## What is required
Quote every line below exactly as it reads.

• • •

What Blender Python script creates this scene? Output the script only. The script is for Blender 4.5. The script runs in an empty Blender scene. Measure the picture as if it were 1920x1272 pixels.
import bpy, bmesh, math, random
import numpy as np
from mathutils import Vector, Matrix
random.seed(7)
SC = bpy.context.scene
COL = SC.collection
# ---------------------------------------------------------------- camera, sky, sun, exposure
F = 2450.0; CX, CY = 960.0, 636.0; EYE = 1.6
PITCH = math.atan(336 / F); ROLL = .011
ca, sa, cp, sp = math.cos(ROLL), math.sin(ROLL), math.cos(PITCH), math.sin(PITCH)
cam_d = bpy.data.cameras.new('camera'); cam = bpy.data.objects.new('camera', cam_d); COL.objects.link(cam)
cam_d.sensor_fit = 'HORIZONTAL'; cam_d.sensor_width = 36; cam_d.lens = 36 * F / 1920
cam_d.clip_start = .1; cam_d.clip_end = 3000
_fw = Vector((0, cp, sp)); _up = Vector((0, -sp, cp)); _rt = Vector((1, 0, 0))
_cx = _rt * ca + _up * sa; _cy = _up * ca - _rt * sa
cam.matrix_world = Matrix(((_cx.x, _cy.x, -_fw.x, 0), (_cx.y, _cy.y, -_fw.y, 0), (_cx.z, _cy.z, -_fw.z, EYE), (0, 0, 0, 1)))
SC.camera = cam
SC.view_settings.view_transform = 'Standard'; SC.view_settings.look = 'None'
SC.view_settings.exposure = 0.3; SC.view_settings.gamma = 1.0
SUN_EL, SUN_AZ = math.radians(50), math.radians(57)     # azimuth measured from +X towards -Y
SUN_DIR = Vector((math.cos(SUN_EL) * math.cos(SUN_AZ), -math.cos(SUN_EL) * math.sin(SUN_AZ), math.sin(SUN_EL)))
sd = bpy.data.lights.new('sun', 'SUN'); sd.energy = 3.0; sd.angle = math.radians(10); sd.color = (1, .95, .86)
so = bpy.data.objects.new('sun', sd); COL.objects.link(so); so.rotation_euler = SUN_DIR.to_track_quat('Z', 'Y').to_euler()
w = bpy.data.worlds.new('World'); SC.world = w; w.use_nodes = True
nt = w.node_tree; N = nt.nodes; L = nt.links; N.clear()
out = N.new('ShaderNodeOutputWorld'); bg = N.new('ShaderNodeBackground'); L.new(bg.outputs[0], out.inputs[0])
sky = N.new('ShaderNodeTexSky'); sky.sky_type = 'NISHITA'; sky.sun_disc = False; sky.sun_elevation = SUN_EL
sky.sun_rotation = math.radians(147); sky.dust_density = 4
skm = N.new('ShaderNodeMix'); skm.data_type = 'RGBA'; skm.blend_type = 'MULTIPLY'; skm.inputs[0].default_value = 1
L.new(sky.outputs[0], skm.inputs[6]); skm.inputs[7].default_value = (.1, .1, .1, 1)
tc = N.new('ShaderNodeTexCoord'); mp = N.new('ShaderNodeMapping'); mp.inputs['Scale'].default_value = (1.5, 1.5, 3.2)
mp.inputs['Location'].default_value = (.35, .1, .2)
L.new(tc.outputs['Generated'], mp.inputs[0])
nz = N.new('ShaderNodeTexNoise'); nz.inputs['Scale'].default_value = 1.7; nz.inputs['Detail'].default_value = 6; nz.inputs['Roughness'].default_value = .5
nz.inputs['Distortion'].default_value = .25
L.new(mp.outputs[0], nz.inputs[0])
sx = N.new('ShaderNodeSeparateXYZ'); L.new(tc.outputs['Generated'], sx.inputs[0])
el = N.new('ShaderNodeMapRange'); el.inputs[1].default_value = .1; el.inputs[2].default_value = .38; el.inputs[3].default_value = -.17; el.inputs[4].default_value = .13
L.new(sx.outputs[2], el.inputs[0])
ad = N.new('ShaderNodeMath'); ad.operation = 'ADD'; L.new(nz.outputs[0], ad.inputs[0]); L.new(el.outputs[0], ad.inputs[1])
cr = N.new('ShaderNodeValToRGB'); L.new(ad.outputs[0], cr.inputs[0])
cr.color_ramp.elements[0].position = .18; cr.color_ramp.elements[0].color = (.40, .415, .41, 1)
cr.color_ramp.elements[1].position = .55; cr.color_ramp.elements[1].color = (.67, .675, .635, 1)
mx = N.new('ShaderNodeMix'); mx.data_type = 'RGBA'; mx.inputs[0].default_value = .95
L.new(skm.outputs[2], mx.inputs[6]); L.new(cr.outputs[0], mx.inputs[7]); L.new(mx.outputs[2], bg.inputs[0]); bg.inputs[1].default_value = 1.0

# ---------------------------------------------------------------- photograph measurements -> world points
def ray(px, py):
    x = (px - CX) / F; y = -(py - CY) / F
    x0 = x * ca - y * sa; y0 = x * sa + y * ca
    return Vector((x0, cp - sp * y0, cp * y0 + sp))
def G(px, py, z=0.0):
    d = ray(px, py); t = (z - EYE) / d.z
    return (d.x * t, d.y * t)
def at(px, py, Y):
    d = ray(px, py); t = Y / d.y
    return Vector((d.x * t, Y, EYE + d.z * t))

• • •

## Expected output
What Blender Python script creates this scene? Output the script only. The script is for Blender 4.5. The script runs in an empty Blender scene. Measure the picture as if it were 1920x1272 pixels.
import bpy, bmesh, math, random
import numpy as np
from mathutils import Vector, Matrix
random.seed(7)
SC = bpy.context.scene
COL = SC.collection
# ---------------------------------------------------------------- camera, sky, sun, exposure
F = 2450.0; CX, CY = 960.0, 636.0; EYE = 1.6
PITCH = math.atan(336 / F); ROLL = .011
ca, sa, cp, sp = math.cos(ROLL), math.sin(ROLL), math.cos(PITCH), math.sin(PITCH)
cam_d = bpy.data.cameras.new('camera'); cam = bpy.data.objects.new('camera', cam_d); COL.objects.link(cam)
cam_d.sensor_fit = 'HORIZONTAL'; cam_d.sensor_width = 36; cam_d.lens = 36 * F / 1920
cam_d.clip_start = .1; cam_d.clip_end = 3000
_fw = Vector((0, cp, sp)); _up = Vector((0, -sp, cp)); _rt = Vector((1, 0, 0))
_cx = _rt * ca + _up * sa; _cy = _up * ca - _rt * sa
cam.matrix_world = Matrix(((_cx.x, _cy.x, -_fw.x, 0), (_cx.y, _cy.y, -_fw.y, 0), (_cx.z, _cy.z, -_fw.z, EYE), (0, 0, 0, 1)))
SC.camera = cam
SC.view_settings.view_transform = 'Standard'; SC.view_settings.look = 'None'
SC.view_settings.exposure = 0.3; SC.view_settings.gamma = 1.0
SUN_EL, SUN_AZ = math.radians(50), math.radians(57)     # azimuth measured from +X towards -Y
SUN_DIR = Vector((math.cos(SUN_EL) * math.cos(SUN_AZ), -math.cos(SUN_EL) * math.sin(SUN_AZ), math.sin(SUN_EL)))
sd = bpy.data.lights.new('sun', 'SUN'); sd.energy = 3.0; sd.angle = math.radians(10); sd.color = (1, .95, .86)
so = bpy.data.objects.new('sun', sd); COL.objects.link(so); so.rotation_euler = SUN_DIR.to_track_quat('Z', 'Y').to_euler()
w = bpy.data.worlds.new('World'); SC.world = w; w.use_nodes = True
nt = w.node_tree; N = nt.nodes; L = nt.links; N.clear()
out = N.new('ShaderNodeOutputWorld'); bg = N.new('ShaderNodeBackground'); L.new(bg.outputs[0], out.inputs[0])
sky = N.new('ShaderNodeTexSky'); sky.sky_type = 'NISHITA'; sky.sun_disc = False; sky.sun_elevation = SUN_EL
sky.sun_rotation = math.radians(147); sky.dust_density = 4
skm = N.new('ShaderNodeMix'); skm.data_type = 'RGBA'; skm.blend_type = 'MULTIPLY'; skm.inputs[0].default_value = 1
L.new(sky.outputs[0], skm.inputs[6]); skm.inputs[7].default_value = (.1, .1, .1, 1)
tc = N.new('ShaderNodeTexCoord'); mp = N.new('ShaderNodeMapping'); mp.inputs['Scale'].default_value = (1.5, 1.5, 3.2)
mp.inputs['Location'].default_value = (.35, .1, .2)
L.new(tc.outputs['Generated'], mp.inputs[0])
nz = N.new('ShaderNodeTexNoise'); nz.inputs['Scale'].default_value = 1.7; nz.inputs['Detail'].default_value = 6; nz.inputs['Roughness'].default_value = .5
nz.inputs['Distortion'].default_value = .25
L.new(mp.outputs[0], nz.inputs[0])
sx = N.new('ShaderNodeSeparateXYZ'); L.new(tc.outputs['Generated'], sx.inputs[0])
el = N.new('ShaderNodeMapRange'); el.inputs[1].default_value = .1; el.inputs[2].default_value = .38; el.inputs[3].default_value = -.17; el.inputs[4].default_value = .13
L.new(sx.outputs[2], el.inputs[0])
ad = N.new('ShaderNodeMath'); ad.operation = 'ADD'; L.new(nz.outputs[0], ad.inputs[0]); L.new(el.outputs[0], ad.inputs[1])
cr = N.new('ShaderNodeValToRGB'); L.new(ad.outputs[0], cr.inputs[0])
cr.color_ramp.elements[0].position = .18; cr.color_ramp.elements[0].color = (.40, .415, .41, 1)
cr.color_ramp.elements[1].position = .55; cr.color_ramp.elements[1].color = (.67, .675, .635, 1)
mx = N.new('ShaderNodeMix'); mx.data_type = 'RGBA'; mx.inputs[0].default_value = .95
L.new(skm.outputs[2], mx.inputs[6]); L.new(cr.outputs[0], mx.inputs[7]); L.new(mx.outputs[2], bg.inputs[0]); bg.inputs[1].default_value = 1.0

# ---------------------------------------------------------------- photograph measurements -> world points
def ray(px, py):
    x = (px - CX) / F; y = -(py - CY) / F
    x0 = x * ca - y * sa; y0 = x * sa + y * ca
    return Vector((x0, cp - sp * y0, cp * y0 + sp))
def G(px, py, z=0.0):
    d = ray(px, py); t = (z - EYE) / d.z
    return (d.x * t, d.y * t)
def at(px, py, Y):
    d = ray(px, py); t = Y / d.y
    return Vector((d.x * t, Y, EYE + d.z * t))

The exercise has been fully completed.